In the 1950s, when Don DeLillo’s new novel Underworld begins, there was a notion—the great American novel. It has disappeared and in its place, probably under Reagan, great became big. Publishers publish big or little books: authors are big or little, midlist or midcareer. Big, mid, little don’t measure page-length, but how the book will be positioned. Marketing determines “big” or “little” more than the way the book is written, its ideas, length, cost. What it’s been paid, the advance, is a variable, but a book with a small advance may become “big,” depending upon how it’s seen in-house, whether editors and salespeople think it can “break out.” If a little book sells, it can become big, the surprise publisher and authors make money from. Martin Amis is reported to have called our big books “Big Macs.” In fast-food America, everyone agonizes about fat, but wants to be a big, fat deal. Undoubtedly, we’re a nation of size queens.

Don DeLillo understands bigness, economics and capitalism. The underworld of Underworld, its base, is economic; its epilogue, titled Das Kapital, underscores that. Structurally, or superstructurally, DeLillo’s novel makes capital. Underworld opens with the 1951 World Series game where the series-winning home run baseball Bobby Thomson hit starts as a fan’s treasure, fought for, won, then stolen. It flies through Underworld’s pages as an underground economic and cultural signifier, its value unifying characters’ desires.

The baseball circulates. Underworld is, in part, an examination of circulation whether marking a meeting of powerful men at that game—J. Edger Hoover, Jackie Gleason, Frank Sinatra—or the fates of lovers, Nick Shay and Klara Sax, waste analyst and artist, respectively. After an illicit sexual moment, they go their separate ways, taking other into the world as memory. 

Memory is another underworld and, in Underworld, it functions as a kind of currency. When intact, memory is as hard as Thompson’s home-run ball, with its strange history that only fans and collectors care about. Along with the baseball, the atomic bomb, atomic energy, and waste blow treacherously. Taste as human excess and folly must be managed, like memory, and hangs in characters’ minds and in the air. If there’s an enemy in Underworld, it’s forgetfulness, the denial of history.

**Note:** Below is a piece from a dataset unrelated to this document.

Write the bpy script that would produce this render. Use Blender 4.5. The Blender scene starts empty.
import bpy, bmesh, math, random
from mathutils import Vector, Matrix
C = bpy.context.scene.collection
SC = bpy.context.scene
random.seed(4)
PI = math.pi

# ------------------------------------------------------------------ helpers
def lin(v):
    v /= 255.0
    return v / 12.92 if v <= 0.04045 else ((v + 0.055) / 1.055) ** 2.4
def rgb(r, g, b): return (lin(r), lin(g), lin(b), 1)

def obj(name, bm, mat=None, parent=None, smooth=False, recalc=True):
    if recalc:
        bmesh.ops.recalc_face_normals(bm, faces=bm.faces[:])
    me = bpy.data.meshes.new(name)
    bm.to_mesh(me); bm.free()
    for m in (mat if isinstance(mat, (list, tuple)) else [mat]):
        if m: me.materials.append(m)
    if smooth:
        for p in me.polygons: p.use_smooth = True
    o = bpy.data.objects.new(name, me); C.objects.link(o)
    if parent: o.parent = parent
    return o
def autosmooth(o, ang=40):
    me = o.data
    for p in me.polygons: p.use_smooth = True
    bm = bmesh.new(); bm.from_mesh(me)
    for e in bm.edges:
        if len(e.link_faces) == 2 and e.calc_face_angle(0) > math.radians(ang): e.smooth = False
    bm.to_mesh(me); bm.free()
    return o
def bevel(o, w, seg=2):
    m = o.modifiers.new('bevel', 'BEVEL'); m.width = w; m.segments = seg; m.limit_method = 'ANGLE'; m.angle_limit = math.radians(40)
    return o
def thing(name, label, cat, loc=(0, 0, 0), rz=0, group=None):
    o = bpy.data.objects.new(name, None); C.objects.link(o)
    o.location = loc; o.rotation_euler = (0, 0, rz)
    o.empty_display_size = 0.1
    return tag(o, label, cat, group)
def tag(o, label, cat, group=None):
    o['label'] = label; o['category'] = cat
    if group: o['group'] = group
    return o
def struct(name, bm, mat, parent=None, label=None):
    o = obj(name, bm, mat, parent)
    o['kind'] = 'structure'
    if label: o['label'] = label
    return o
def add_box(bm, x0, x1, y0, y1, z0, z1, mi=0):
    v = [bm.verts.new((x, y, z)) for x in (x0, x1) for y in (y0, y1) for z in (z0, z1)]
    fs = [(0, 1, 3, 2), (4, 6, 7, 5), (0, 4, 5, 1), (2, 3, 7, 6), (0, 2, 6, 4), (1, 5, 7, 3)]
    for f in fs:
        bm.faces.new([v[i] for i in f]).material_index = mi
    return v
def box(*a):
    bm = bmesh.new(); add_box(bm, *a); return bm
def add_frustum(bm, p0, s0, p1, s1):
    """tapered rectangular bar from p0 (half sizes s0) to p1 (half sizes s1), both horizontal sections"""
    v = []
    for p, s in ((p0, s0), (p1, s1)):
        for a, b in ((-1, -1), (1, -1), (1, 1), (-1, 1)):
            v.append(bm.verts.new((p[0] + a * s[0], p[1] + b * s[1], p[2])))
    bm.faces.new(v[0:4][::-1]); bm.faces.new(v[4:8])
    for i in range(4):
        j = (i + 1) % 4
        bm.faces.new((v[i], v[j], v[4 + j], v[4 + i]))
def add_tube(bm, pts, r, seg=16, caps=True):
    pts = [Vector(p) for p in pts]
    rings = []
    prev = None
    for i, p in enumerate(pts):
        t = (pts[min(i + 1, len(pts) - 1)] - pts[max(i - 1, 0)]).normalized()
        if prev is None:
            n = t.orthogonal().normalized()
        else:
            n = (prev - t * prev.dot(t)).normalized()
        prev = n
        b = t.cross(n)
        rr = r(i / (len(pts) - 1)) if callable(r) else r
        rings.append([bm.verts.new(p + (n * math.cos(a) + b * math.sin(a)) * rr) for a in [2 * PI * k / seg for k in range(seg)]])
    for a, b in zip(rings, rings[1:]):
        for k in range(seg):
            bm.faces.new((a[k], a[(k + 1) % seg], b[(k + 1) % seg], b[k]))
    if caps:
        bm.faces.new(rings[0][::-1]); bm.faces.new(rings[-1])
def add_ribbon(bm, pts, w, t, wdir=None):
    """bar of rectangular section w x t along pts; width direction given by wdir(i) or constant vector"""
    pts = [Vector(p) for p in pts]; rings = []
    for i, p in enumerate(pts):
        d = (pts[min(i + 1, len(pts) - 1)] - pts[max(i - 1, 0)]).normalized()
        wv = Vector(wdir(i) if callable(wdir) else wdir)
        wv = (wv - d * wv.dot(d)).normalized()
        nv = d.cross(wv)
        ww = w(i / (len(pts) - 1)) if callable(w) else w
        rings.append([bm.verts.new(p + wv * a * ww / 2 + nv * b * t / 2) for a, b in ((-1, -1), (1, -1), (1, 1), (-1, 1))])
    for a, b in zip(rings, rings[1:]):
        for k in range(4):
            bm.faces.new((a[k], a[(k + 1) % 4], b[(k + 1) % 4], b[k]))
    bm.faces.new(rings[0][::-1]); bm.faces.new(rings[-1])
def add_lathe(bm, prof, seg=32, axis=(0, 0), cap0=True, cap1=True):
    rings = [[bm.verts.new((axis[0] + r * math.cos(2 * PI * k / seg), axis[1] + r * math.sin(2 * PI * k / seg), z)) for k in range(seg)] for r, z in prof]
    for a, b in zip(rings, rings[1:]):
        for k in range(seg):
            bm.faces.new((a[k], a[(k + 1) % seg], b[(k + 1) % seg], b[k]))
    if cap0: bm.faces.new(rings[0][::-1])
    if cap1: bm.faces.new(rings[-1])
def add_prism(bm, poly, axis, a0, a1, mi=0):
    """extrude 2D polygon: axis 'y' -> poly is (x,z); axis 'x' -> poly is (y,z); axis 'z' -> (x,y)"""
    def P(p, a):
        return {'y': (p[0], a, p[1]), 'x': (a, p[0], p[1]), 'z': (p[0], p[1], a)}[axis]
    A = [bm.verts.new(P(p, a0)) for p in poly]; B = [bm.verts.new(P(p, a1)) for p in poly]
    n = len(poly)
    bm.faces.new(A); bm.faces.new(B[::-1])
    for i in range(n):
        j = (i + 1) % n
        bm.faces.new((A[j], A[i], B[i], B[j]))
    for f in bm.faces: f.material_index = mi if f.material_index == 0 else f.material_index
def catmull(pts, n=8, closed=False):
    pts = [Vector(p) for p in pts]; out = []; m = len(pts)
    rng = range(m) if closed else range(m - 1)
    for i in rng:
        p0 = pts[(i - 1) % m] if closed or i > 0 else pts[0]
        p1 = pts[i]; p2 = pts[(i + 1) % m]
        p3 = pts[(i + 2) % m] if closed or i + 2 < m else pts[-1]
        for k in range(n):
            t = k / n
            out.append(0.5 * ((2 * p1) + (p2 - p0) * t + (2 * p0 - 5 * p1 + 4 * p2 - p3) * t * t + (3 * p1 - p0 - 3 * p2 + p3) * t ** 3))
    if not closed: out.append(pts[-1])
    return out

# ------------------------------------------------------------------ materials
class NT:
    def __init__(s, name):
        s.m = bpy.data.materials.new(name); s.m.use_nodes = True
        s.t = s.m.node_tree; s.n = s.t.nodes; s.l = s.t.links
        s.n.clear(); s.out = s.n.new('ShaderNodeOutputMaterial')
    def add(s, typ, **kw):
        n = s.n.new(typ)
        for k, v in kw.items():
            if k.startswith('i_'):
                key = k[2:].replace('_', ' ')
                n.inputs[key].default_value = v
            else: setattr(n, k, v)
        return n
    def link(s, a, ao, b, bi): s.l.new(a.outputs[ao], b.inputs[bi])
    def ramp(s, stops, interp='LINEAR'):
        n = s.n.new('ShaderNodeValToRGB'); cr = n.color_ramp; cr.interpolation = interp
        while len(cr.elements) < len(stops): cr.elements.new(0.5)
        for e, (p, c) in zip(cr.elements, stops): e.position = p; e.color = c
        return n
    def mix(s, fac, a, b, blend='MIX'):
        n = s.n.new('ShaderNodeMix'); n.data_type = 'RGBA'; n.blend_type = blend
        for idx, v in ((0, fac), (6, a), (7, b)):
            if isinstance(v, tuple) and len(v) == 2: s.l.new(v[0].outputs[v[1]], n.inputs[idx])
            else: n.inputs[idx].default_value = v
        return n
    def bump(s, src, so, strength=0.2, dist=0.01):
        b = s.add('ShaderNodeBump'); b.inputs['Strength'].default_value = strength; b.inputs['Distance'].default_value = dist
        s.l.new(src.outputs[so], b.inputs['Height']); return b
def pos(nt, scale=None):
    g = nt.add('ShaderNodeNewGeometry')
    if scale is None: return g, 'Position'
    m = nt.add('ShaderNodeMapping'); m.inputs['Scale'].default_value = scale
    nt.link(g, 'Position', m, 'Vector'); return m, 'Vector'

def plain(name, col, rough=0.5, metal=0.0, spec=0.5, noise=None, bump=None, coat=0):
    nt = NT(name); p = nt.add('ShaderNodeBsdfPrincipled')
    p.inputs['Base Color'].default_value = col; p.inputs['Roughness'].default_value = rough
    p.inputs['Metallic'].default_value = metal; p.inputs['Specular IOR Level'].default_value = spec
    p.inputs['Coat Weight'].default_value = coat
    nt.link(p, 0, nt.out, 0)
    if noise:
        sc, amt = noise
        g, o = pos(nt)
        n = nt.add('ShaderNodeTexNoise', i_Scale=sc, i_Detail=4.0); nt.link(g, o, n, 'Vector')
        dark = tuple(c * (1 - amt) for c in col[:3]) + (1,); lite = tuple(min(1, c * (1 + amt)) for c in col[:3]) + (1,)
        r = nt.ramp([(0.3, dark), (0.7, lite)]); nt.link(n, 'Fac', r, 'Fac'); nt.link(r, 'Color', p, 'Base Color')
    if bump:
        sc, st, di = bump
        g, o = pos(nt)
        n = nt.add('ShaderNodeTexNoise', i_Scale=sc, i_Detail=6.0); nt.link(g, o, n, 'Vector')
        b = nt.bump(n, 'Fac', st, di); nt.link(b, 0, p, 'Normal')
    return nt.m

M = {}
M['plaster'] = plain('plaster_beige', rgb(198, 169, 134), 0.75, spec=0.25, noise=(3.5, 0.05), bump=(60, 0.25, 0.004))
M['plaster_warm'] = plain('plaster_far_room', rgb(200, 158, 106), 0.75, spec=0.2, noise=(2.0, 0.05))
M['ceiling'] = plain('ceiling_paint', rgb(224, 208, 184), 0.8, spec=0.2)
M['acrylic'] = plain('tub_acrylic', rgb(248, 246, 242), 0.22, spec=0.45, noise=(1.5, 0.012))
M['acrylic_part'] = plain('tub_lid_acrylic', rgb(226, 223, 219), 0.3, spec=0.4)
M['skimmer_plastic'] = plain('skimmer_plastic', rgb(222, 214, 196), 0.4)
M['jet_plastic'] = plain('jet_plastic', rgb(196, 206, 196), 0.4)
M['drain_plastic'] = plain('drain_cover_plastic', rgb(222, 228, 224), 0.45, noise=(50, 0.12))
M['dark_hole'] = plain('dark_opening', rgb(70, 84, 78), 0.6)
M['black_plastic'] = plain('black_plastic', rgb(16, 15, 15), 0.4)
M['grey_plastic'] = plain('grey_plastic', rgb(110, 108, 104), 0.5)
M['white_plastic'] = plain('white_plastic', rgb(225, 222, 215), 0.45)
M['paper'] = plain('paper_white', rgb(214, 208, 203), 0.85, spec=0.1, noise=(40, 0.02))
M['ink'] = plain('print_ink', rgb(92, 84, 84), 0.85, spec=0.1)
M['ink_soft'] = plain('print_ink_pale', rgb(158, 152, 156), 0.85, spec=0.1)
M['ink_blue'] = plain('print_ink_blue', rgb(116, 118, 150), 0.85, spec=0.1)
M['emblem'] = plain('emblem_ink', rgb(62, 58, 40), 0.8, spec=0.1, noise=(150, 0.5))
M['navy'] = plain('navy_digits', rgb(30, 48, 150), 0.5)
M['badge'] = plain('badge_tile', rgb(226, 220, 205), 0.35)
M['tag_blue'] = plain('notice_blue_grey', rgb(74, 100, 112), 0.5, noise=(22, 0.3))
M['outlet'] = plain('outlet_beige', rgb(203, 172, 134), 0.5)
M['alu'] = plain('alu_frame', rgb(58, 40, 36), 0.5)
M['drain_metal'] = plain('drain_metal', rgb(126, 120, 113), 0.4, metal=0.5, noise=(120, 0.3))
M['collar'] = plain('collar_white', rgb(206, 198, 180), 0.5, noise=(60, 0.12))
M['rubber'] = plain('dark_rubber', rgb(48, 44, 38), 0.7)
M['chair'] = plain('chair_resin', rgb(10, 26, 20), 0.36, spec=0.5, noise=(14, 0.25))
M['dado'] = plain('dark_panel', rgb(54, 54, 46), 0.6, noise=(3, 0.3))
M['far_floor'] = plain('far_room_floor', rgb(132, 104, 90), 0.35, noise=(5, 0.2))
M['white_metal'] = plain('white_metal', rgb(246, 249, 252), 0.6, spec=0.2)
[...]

DeLillo’s ambition in Underworld is to join the history of postwar America as a series of events to certain characters, who are shaped more by circumstance than psychology. Hoover’s power and paranoia, the Zapruder film, the firebombing of black churches, the Cuban missile crisis, Lenny Bruce, AIDS, cyberspace— events and things collect and make history. Terrifying weapons, mute objects and traumatic memories proliferate. Underworld’s a proliferation, or a collection, of 40 years of great issues and small ones. DeLillo seems to have wanted to put everything he could into it, as if a book could be a time capsule, which demonstrates DeLillo’s ongoing concern with what we leave to the future, with history. While history may be a collective memory that must be kept alive, fiction plays its role in keeping records for posterity. Like many writers, DeLillo may be concerned, too, with what his work will mean for posterity.

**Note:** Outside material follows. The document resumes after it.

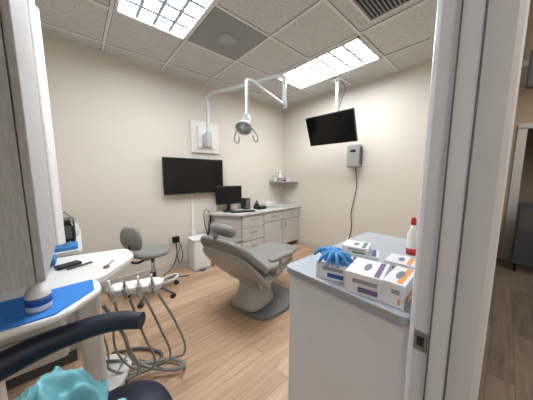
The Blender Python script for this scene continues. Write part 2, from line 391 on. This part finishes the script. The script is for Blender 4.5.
e=empty('desk_telephone',(2.38,2.85,zt2),0);box('base',(-.09,-.08,0),(.09,.08,.05),black,e,.012);tube('handset',[(-.06,-.07,.06),(-.07,0,.085),(-.06,.07,.06)],.018,black,e)
e=empty('computer_tower',(2.20,3.03,zt2));box('case',(-.05,-.08,0),(.05,.06,.19),black,e,.006);box('front',(-.045,-.083,.02),(.045,-.079,.17),dgray,e,.002)
e=empty('paper_stack',(2.62,2.78,zt2));box('sheets',(-.11,-.1,0),(.11,.1,.02),card,e);box('folder',(-.1,-.1,.02),(.12,.1,.03),gray,e,rot=(0,0,.15))
e=empty('tissue_box',(2.72,3.0,zt2));box('carton',(-.11,-.06,0),(.11,.06,.0+.07),card,e,.004);tube('tissue',[(-.02,0,.07),(0,0,.1),(.03,.01,.075)],.012,white,e)
e=empty('supply_bottle',(2.46,3.03,zt2));lathe('bottle',[(.03,0),(.032,.01),(.032,.09),(.015,.11),(.015,.13)],(0,0,0),dgray,e)
e=empty('power_cables');
for k in range(3): tube('cable_%d'%k,[(1.56,3.10,.74),(1.5+.02*k,3.07,.55),(1.47-.03*k,3.04,.2),(1.5+.03*k,2.96,.02),(1.44,2.8+.04*k,.007)],.006,black,e)
tube('cable_loop',[(1.55,3.09,.78),(1.45,3.05,.84),(1.42,3.04,.72),(1.46,3.05,.5),(1.5,3.04,.3)],.006,black,e)
e=empty('waste_bin')
slab('body',rrect(1.15,2.83,1.41,3.04,.03),0,.44,white,e,.008);slab('lid',rrect(1.14,2.82,1.42,3.05,.035),.446,.475,white,e,.01)
slab('lid_gap',rrect(1.155,2.835,1.405,3.035,.03),.438,.448,dgray,e)
slab('kick_band',rrect(1.147,2.827,1.413,3.043,.03),.005,.035,gray,e)
box('pedal',(1.23,2.79,.01),(1.31,2.84,.03),dgray,e,.005)

# ---------------------------------------------------------------- dental chair
ch=empty('dental_chair',(1.35,1.69,0),math.radians(13));ch.scale=(1.03,1.05,1.02)
slab('base_plate',rpoly([(-.22,-.24),(.05,-.34),(.38,-.31),(.42,.16),(.05,.27),(-.22,.2)],.12,6),0,.045,M('chair_base',(124,126,126),.45),ch,.015)
loft('column',[((-.05,0,.04),(1,0,0),(0,1,0),.22,.2),((-.05,0,.10),(1,0,0),(0,1,0),.2,.17),((-.02,0,.18),(1,0,0),(0,1,0),.15,.13),((.02,0,.28),(1,0,0),(0,1,0),.16,.14),((.02,0,.34),(1,0,0),(0,1,0),.24,.19),((.02,0,.38),(1,0,0),(0,1,0),.27,.2)],shell,ch)
profile_loft('seat_pan',[(-.26,.38,.2,.03),(-.1,.365,.24,.045),(.2,.365,.22,.045),(.45,.36,.18,.035),(.58,.36,.15,.02)],shell,ch)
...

These concerns are probably being fanned by fin-de-siècle anxiety. DeLillo’s previous novel, Mao II, focused on the place of the novelist, with a desire, perhaps, to “reclaim maximum possibility” for fiction. Appearing after the fatwa on Salman Rushdie, Mao II and its protagonist Bill Gray may have spoken for many writers: “In the West we become famous effigies as our books lose the power to shape and influence . . . I used to think it was possible for a novelist to alter the inner life of the culture. . . Because we’re giving way to terror, to news of terror . . . news of disaster is the only narrative people need.” His interlocutor argues: “Are you crazy? Writers have long-range influence.”

Do writers have long-range influence? Long-range like missiles? Reading Underworld, one wonders if the author of Mao II decided that for a novel to make an impact now, it must be big in all senses, cover a wide swath of history over many pages, “to reconstruct the Whole.” Though the Whole has never existed and the Real is not available, these illusions nourish fiction. Fiction responds to a multitude of losses, fantasies and wishes. Underworld’s Lenny Bruce’s monologues, reconstructed from Bruce’s LPs and DeLillo’s memory, and its marking of actual events appear to address what Mao II’s Gray thinks novels must do—compete with, or at least challenge, the big, nightly news.

Whether it’s a conscious or unconscious gesture, making things big also responds to being scaled back and down, to holes that need filling or to significance that needs restoring, from an America that never was—innocent—to fiction’s shaky, minimized place. The circulation of books may be thwarted by capitalism looking for fast profits, but the meanings of books accrue, slowly, over time. Especially fiction. Fiction imagines lives and ideas and doesn’t immediately announce its value.